Côté mise en scène, pourquoi sans arrêt ces allers et retour dans la salle, un vieux truc usé? Pourquoi grâce à un harnais, Nina est-elle emportée dans les airs! Comme à la toute fin,Treplev quand il va se suicider! On entendra un coup de feu et on verra en haut son corps se casser en deux! Pourquoi aussi cette vingtaine de mouettes qui tombent des cintres quand il essaye de se tuer la première fois?
Stéphane Braunschweig dont le Ministère n’a pas renouvelé son mandat, a été prié d’assurer l’intérim jusqu’en juin dernier pour préparer la nouvelle saison quand devait être nommé son successeur. Ce sera finalement Julien Gosselin. Ici, tout se passe comme si le metteur en scène avait mis une certain dose de provoc dans cette réalisation. Du genre: comme c’est ma dernière, je me permets de faire ce qu’il me plait avec La Mouette... Mieux vaut penser qu’il y a eu au départ, une vision dramaturgique erronée.

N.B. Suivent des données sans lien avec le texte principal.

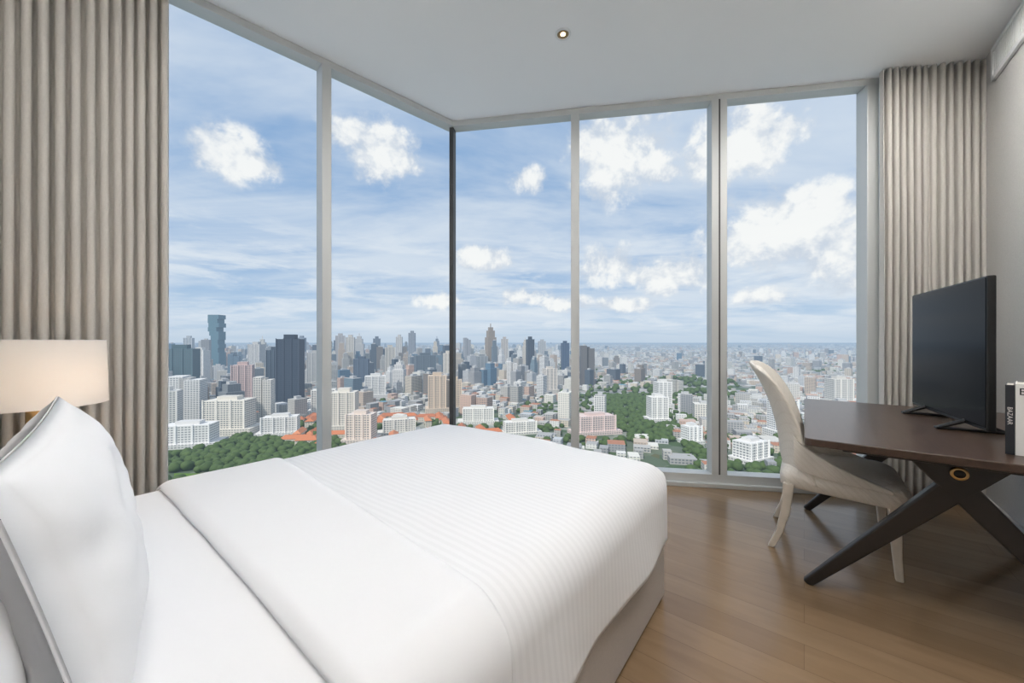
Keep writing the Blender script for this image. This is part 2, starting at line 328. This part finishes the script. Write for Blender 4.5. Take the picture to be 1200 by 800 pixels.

Dommage pour Tchekhov mais surtout pour le public qui, visiblement, s’ennuyait: il y a même eu quelques désertions. Bref, cette relecture du chef-d’œuvre n’a rien de convaincant! Stéphane Braunschweig est bien plus à l’aise quand il monte de auteurs contemporains comme Arne Lygre avec cinq pièces (voir Le Théâtre du Blog). Il en mettra en scène deux nouvelles: l’une en français, au Théâtre National de Bretagne à Rennes et l’autre, en norvégien, au festival de Bergen, des créations dont nous vous reparlerons.
Philippe du Vignal
Jusqu’au 22 décembre, Odéon-Théâtre de l’Europe, place de l’Odéon, Paris ( VI ème). T. : 01 44 85 40 40.